All Contracts for the supply of goods/services by the Company will be subject to the following Conditions. Any Conditions of the Customer which are inconsistent with the Conditions are treated as unacceptable to the Company unless confirmed in writing by the Company.

2. QUOTATIONS
Quotations given by the Company are open for acceptance within 30 days from date of offer and are withdrawn at the expiry of such period. The Company reserves the right at any time to refuse any order.

3. DELIVERY
Delivery will be to the address stated on the quotation. All delivery dates mentioned in any quotation or acceptance form or elsewhere are approximate only and not of any contractual effect. The Company shall not be under any liability to the Customer in respect of any delay in delivery howsoever arising. In the event of total failure to deliver any goods/services the liability of the Company shall be limited to the value of such goods referred to or as otherwise specified in the contract.

4. LOSSES, DAMAGE AND FAULTS
The Company must be notified within seven days of any losses, damage or faults with the goods or services in order that these can be properly evaluated and if appropriate rectified.

5. PRICES AND PAYMENT
All invoices are strictly net of VAT at the standard rate and unless otherwise agreed are due for payment immediately after delivery and installation of goods.

The Company reserves the right to charge interest at the rate of 1.5% per month on overdue accounts without prejudice to its rights of recovery of goods.

6. PASSING OF PROPERTY
The risk in the goods passes on delivery and, where applicable, installation, but beneficial ownership of the goods supplied shall remain with the Company until full payment has been received.

In the case of non-payment by the customer the Company reserves the right to repossess such goods provided they can clearly be identified.
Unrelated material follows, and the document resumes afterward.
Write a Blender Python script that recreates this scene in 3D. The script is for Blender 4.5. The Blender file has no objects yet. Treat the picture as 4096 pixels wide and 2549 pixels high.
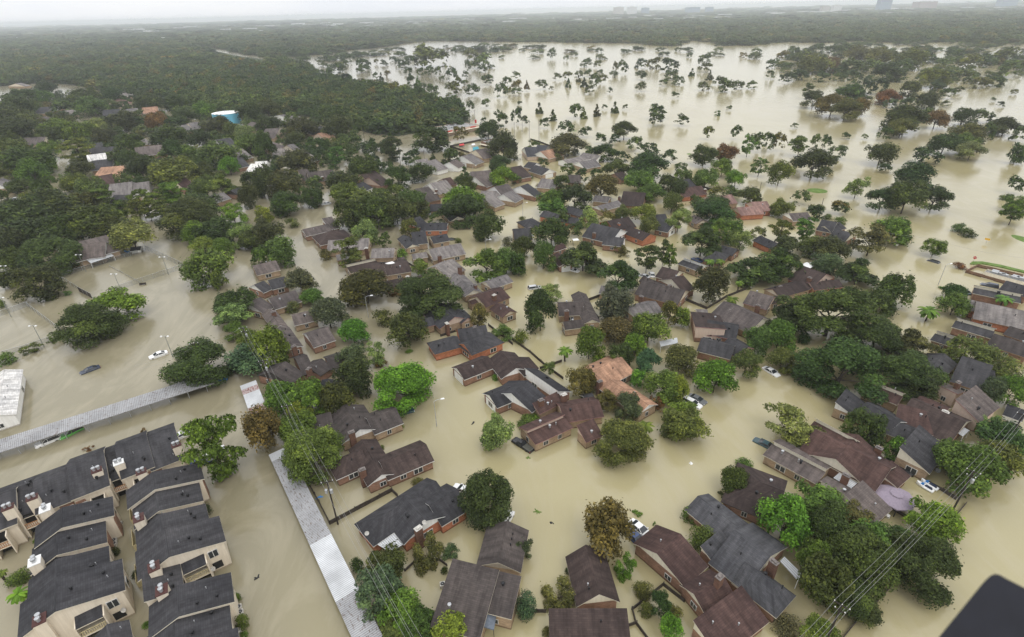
import bpy, bmesh, math, random, re, zlib
import numpy as np
from mathutils import Vector, Matrix
random.seed(7); RNG = np.random.default_rng(11)
S = bpy.context.scene; COL = S.collection
# ---------------------------------------------------------------- camera, sky, sun, exposure
F, TH, ROLL, CH = 2187.0, math.radians(29.4), 0.026, 82.0
cr, sr, ct, st = math.cos(ROLL), math.sin(ROLL), math.cos(TH), math.sin(TH)
cam = bpy.data.cameras.new('camera'); co = bpy.data.objects.new('camera', cam); COL.objects.link(co); S.camera = co
fwd = Vector((0, ct, -st)); r0 = Vector((1, 0, 0)); u0 = Vector((0, st, ct))
rt = cr * r0 - sr * u0; up = sr * r0 + cr * u0
M = Matrix((rt, up, -fwd)).transposed().to_4x4(); M.translation = (0, 0, CH); co.matrix_world = M
cam.sensor_width = 36; cam.lens = 36 * F / 4096; cam.clip_start = .1; cam.clip_end = 60000
cam.dof.use_dof = True; cam.dof.focus_distance = 190; cam.dof.aperture_fstop = 2.0
W = bpy.data.worlds.new('World'); S.world = W; W.use_nodes = True
SUN_EL, SUN_ROT = math.radians(58), math.radians(150)
nt = W.node_tree; N = nt.nodes; bg = N['Background']; bg.inputs['Strength'].default_value = .1
def nd(nt, typ, **kw):
    n = nt.nodes.new(typ)
    for k, v in kw.items():
        if k.startswith('i_'): n.inputs[k[2:].replace('_', ' ')].default_value = v
        else: setattr(n, k, v)
    return n
sky = nd(nt, 'ShaderNodeTexSky', sky_type='NISHITA', sun_disc=False, sun_elevation=SUN_EL, sun_rotation=SUN_ROT)
hs = nd(nt, 'ShaderNodeHueSaturation', i_Saturation=.25, i_Value=1.0); nt.links.new(sky.outputs[0], hs.inputs['Color'])
tc = nd(nt, 'ShaderNodeTexCoord'); mp = nd(nt, 'ShaderNodeMapping'); mp.inputs['Scale'].default_value = (1, 1, 5)
nz = nd(nt, 'ShaderNodeTexNoise', i_Scale=2.2, i_Detail=6.0, i_Roughness=.55)
nt.links.new(tc.outputs['Generated'], mp.inputs[0]); nt.links.new(mp.outputs[0], nz.inputs['Vector'])
rp = nd(nt, 'ShaderNodeValToRGB'); rp.color_ramp.elements[0].position = .35; rp.color_ramp.elements[1].position = .62
rp.color_ramp.elements[0].color = (.86, .89, .95, 1); rp.color_ramp.elements[1].color = (1, 1, 1, 1)
nt.links.new(nz.outputs[0], rp.inputs[0])
sx = nd(nt, 'ShaderNodeSeparateXYZ'); nt.links.new(tc.outputs['Generated'], sx.inputs[0])
el = nd(nt, 'ShaderNodeMapRange'); el.inputs[1].default_value = 0; el.inputs[2].default_value = 1; el.inputs[3].default_value = 11.2; el.inputs[4].default_value = 19.0; nt.links.new(sx.outputs[2], el.inputs[0])
sc = nd(nt, 'ShaderNodeVectorMath', operation='SCALE'); nt.links.new(rp.outputs[0], sc.inputs[0]); nt.links.new(el.outputs[0], sc.inputs['Scale'])
mx = nd(nt, 'ShaderNodeMix', data_type='RGBA'); mx.inputs[0].default_value = .85
nt.links.new(hs.outputs[0], mx.inputs[6]); nt.links.new(sc.outputs[0], mx.inputs[7]); nt.links.new(mx.outputs[2], bg.inputs[0])
sl = bpy.data.lights.new('sun', 'SUN'); sl.energy = .8; sl.angle = math.radians(25); sl.color = (1, .96, .9)
so = bpy.data.objects.new('sun', sl); COL.objects.link(so)
sd = Vector((math.sin(SUN_ROT) * math.cos(SUN_EL), math.cos(SUN_ROT) * math.cos(SUN_EL), math.sin(SUN_EL)))
so.rotation_euler = sd.to_track_quat('Z', 'Y').to_euler(); so.location = (0, 0, 300)
S.view_settings.view_transform = 'Standard'; S.view_settings.look = 'None'; S.view_settings.exposure = 0; S.view_settings.gamma = 1
S.cycles.use_denoising = True; S.cycles.max_bounces = 5; S.cycles.diffuse_bounces = 2; S.cycles.glossy_bounces = 2
S.cycles.transparent_max_bounces = 6; S.cycles.volume_bounces = 1; S.cycles.caustics_reflective = False
# ---------------------------------------------------------------- helpers
S1, S2, S3 = 1024 / 1722, 1024 / 1720, 1024 / 1822
CR = dict(a=(0, 1650, S1), b=(1024, 1650, S1), c=(2048, 1650, S1), d=(3072, 1650, S1), e=(0, 800, S2), f=(1024, 800, S2), g=(2048, 800, S2),
          h=(3072, 800, S2), i=(0, 0, S3), j=(1024, 0, S3), k=(2048, 0, S3), l=(3072, 0, S3))
def px(c, x, y): o = CR[c]; return o[0] + x * o[2], o[1] + y * o[2]
def unp(X, Y, z=0.):
    x, y = X - 2048, Y - 1274.5; x, y = x * cr - y * sr, x * sr + y * cr
    d = y * ct + F * st; fw = F * ct - y * st; t = (CH - z) / d
    return Vector((x * t, fw * t, z))
def P(c, x, y, z=0.): return unp(*px(c, x, y), z)
def proj(v):
    d = Vector(v) - Vector((0, 0, CH)); z = d.dot(fwd); return 2048 + F * d.dot(rt) / z, 1274.5 - F * d.dot(up) / z, z
def tag(o, label=None, cat=None, group=None, kind=None):
    for k, v in (('label', label), ('category', cat), ('group', group), ('kind', kind)):
        if v: o[k] = v
    return o
def empty(name, loc=(0, 0, 0), rz=0):
    o = bpy.data.objects.new(name, None); COL.objects.link(o); o.location = loc; o.rotation_euler = (0, 0, rz); o.empty_display_size = .5; return o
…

The Company shall not be liable for any costs incurred by the customer as a result of repossession action taken.

7. SEVERABILITY
In the event that any of these conditions or any part thereof shall be determined invalid, unlawful or unenforceable to any extent, such condition or part thereof shall be severed from the remainder of these conditions which shall continue to be valid to the fullest extent permitted by law.

8. APPLICABLE LAW
The terms of any Contract to which these conditions relate shall in all respects be governed by the Laws of England and be subject to jurisdiction of the English Courts.